When I was five years old, I decided I wanted to be a writer. My mother still has the “books” I wrote in kindergarten. They’re nothing more than lined pages folded over with illustrated construction paper covers, but I was always proud of those stories. One in particular involved a girl named Kathrene who bought a free puppy for .05 cents. A free puppy for .05 cents? What a deal! Obviously I was in need of an editor, as any five-year old author would be, but that puppy story was a work of fiction and creative license says anything goes.

In fact, I think the name of that book was A Puppy Story. I’m telling you, sometimes the creativity just oozes out of me.

It hasn’t been lately, though, and I’m hoping to fix that. The good thing is that I get to be around a lot of writers, or writer-types. Some of my co-workers are writers (which isn’t unheard of in a library).  A couple of my museum volunteer friends have written books. And I joined a writers’ group back in January, a collection of historians and fantasy world creators and novelists gunning for a spot in the competitive world of Young Adult fiction. One of our members just won a national award for an article he wrote that was featured in Oklahoma Living.

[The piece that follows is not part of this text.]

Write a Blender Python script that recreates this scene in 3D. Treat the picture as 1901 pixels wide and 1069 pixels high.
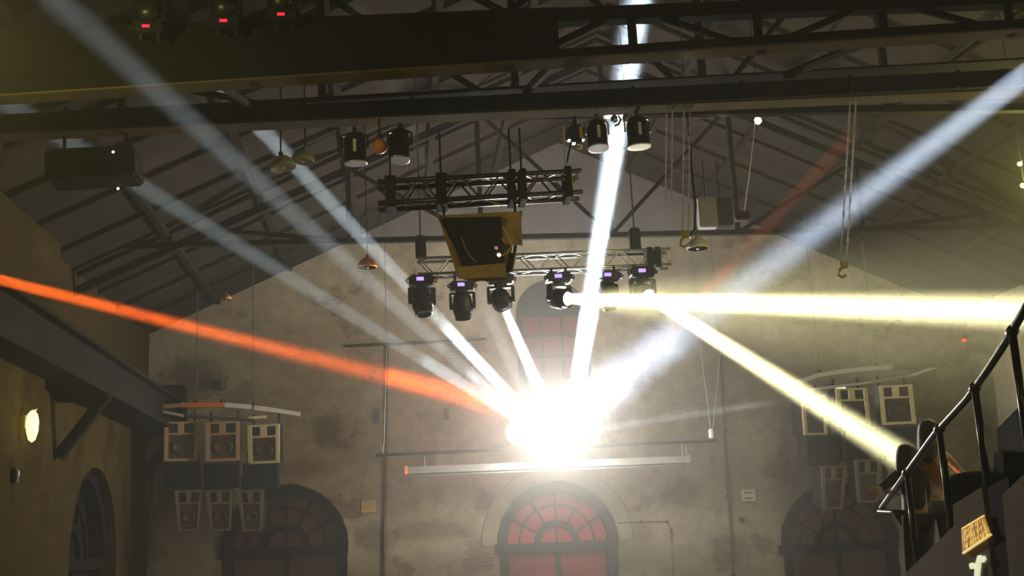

Writing is not easy for me. I don’t know if it’s my lack of an attention span or my interest in so many things that makes narrowing down a topic so difficult…and then sticking to it. Even my own inability to not make a plan gets in the way – how can I justify spending all those immeasurable hours ignoring the world, my family, my responsibilities, just so I can write something that might turn into nothing? All of these are part of the problem.

But nothing is still something.

I was sharing some of my frustrations with my co-workers this afternoon, mainly about my poor timing. It seems I have a habit of developing an idea and putting it down on paper (virtual paper, these days) just before learning that a similar, if not exact, story has already been written. This has happened enough times that I honestly wish Jodi Picoult and Claire North would just slip into a short-term coma or something, long enough for me to get ahead of them for once.

My co-workers, though, being the friendly and supportive bunch that they are, simply reminded me, “Their version of the story has been written. You just haven’t written your version of it yet!”

Sound advice! I think I’ll be working on my version from now on…

Edited to add: WordPress thoughtfully suggested I use “free puppy” as a tag for this post. Psssh, why not?

4 thoughts on “Versions

  1. Please write YOUR version so that poor Jodie doesn’t have to slip into a short-term coma. I didn’t start writing until junior high school but I have enjoyed it ever since. You write to well AND with good spelling/grammar, that I would never thought of it as being difficult for you.

    • Well, thank you! I have recently uncovered some more drive and inspiration, not to mention I’ve got one short story already down that makes me very happy. A few more of those and perhaps a collection of published shorts will be in order? We shall see, but thank you again! (Although your sense of humor leaves me jealous – I really enjoy your writing, too!)